▶ [EXERCISE]:
Retype the data below without altering anything.

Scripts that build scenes
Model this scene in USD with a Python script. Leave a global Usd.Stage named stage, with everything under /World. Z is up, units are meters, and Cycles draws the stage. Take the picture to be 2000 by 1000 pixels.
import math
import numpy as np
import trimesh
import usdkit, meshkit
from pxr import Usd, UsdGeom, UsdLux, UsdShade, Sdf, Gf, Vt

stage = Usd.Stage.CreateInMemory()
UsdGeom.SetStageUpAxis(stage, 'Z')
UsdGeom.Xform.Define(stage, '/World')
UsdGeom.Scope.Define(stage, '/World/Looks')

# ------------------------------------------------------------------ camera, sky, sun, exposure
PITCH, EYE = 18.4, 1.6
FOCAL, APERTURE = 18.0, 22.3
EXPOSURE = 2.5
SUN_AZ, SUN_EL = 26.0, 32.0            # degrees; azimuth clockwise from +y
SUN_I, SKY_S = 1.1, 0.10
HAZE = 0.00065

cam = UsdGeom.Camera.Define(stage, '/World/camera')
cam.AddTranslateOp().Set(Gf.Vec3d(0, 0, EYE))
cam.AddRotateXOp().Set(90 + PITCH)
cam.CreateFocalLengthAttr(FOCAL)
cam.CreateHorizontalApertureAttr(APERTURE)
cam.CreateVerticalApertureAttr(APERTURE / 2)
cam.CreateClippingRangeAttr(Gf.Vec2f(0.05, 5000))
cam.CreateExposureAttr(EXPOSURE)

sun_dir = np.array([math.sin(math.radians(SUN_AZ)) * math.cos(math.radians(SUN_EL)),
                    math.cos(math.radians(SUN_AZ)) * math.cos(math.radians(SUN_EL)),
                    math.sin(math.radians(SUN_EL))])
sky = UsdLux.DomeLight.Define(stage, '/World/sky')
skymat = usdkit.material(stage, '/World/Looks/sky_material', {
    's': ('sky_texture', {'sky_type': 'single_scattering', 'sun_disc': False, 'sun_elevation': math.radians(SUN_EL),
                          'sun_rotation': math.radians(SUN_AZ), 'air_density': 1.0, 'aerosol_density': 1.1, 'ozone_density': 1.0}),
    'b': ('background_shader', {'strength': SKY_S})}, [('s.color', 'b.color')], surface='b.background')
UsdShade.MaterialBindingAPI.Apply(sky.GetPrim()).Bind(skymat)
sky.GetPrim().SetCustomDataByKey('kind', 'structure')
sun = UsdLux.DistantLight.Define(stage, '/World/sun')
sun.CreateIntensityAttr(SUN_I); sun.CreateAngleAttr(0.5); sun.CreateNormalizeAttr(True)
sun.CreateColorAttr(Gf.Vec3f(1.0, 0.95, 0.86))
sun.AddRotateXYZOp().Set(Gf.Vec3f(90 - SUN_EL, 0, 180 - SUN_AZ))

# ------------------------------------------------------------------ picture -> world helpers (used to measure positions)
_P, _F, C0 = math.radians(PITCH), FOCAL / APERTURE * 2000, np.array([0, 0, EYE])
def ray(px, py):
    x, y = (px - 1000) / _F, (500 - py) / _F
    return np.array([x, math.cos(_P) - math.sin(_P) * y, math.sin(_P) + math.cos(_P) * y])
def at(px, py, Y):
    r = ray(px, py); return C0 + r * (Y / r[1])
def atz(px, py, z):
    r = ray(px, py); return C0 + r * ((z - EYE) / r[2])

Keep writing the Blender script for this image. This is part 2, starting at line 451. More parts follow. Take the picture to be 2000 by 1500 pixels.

▶ [SOLUTION]:
Model this scene in USD with a Python script. Leave a global Usd.Stage named stage, with everything under /World. Z is up, units are meters, and Cycles draws the stage. Take the picture to be 2000 by 1000 pixels.
import math
import numpy as np
import trimesh
import usdkit, meshkit
from pxr import Usd, UsdGeom, UsdLux, UsdShade, Sdf, Gf, Vt

stage = Usd.Stage.CreateInMemory()
UsdGeom.SetStageUpAxis(stage, 'Z')
UsdGeom.Xform.Define(stage, '/World')
UsdGeom.Scope.Define(stage, '/World/Looks')

# ------------------------------------------------------------------ camera, sky, sun, exposure
PITCH, EYE = 18.4, 1.6
FOCAL, APERTURE = 18.0, 22.3
EXPOSURE = 2.5
SUN_AZ, SUN_EL = 26.0, 32.0            # degrees; azimuth clockwise from +y
SUN_I, SKY_S = 1.1, 0.10
HAZE = 0.00065

cam = UsdGeom.Camera.Define(stage, '/World/camera')
cam.AddTranslateOp().Set(Gf.Vec3d(0, 0, EYE))
cam.AddRotateXOp().Set(90 + PITCH)
cam.CreateFocalLengthAttr(FOCAL)
cam.CreateHorizontalApertureAttr(APERTURE)
cam.CreateVerticalApertureAttr(APERTURE / 2)
cam.CreateClippingRangeAttr(Gf.Vec2f(0.05, 5000))
cam.CreateExposureAttr(EXPOSURE)

sun_dir = np.array([math.sin(math.radians(SUN_AZ)) * math.cos(math.radians(SUN_EL)),
                    math.cos(math.radians(SUN_AZ)) * math.cos(math.radians(SUN_EL)),
                    math.sin(math.radians(SUN_EL))])
sky = UsdLux.DomeLight.Define(stage, '/World/sky')
skymat = usdkit.material(stage, '/World/Looks/sky_material', {
    's': ('sky_texture', {'sky_type': 'single_scattering', 'sun_disc': False, 'sun_elevation': math.radians(SUN_EL),
                          'sun_rotation': math.radians(SUN_AZ), 'air_density': 1.0, 'aerosol_density': 1.1, 'ozone_density': 1.0}),
    'b': ('background_shader', {'strength': SKY_S})}, [('s.color', 'b.color')], surface='b.background')
UsdShade.MaterialBindingAPI.Apply(sky.GetPrim()).Bind(skymat)
sky.GetPrim().SetCustomDataByKey('kind', 'structure')
sun = UsdLux.DistantLight.Define(stage, '/World/sun')
sun.CreateIntensityAttr(SUN_I); sun.CreateAngleAttr(0.5); sun.CreateNormalizeAttr(True)
sun.CreateColorAttr(Gf.Vec3f(1.0, 0.95, 0.86))
sun.AddRotateXYZOp().Set(Gf.Vec3f(90 - SUN_EL, 0, 180 - SUN_AZ))

# ------------------------------------------------------------------ picture -> world helpers (used to measure positions)
_P, _F, C0 = math.radians(PITCH), FOCAL / APERTURE * 2000, np.array([0, 0, EYE])
def ray(px, py):
    x, y = (px - 1000) / _F, (500 - py) / _F
    return np.array([x, math.cos(_P) - math.sin(_P) * y, math.sin(_P) + math.cos(_P) * y])
def at(px, py, Y):
    r = ray(px, py); return C0 + r * (Y / r[1])
def atz(px, py, z):
    r = ray(px, py); return C0 + r * ((z - EYE) / r[2])

Keep writing the Blender script for this image. This is part 2, starting at line 451. More parts follow. Take the picture to be 2000 by 1500 pixels.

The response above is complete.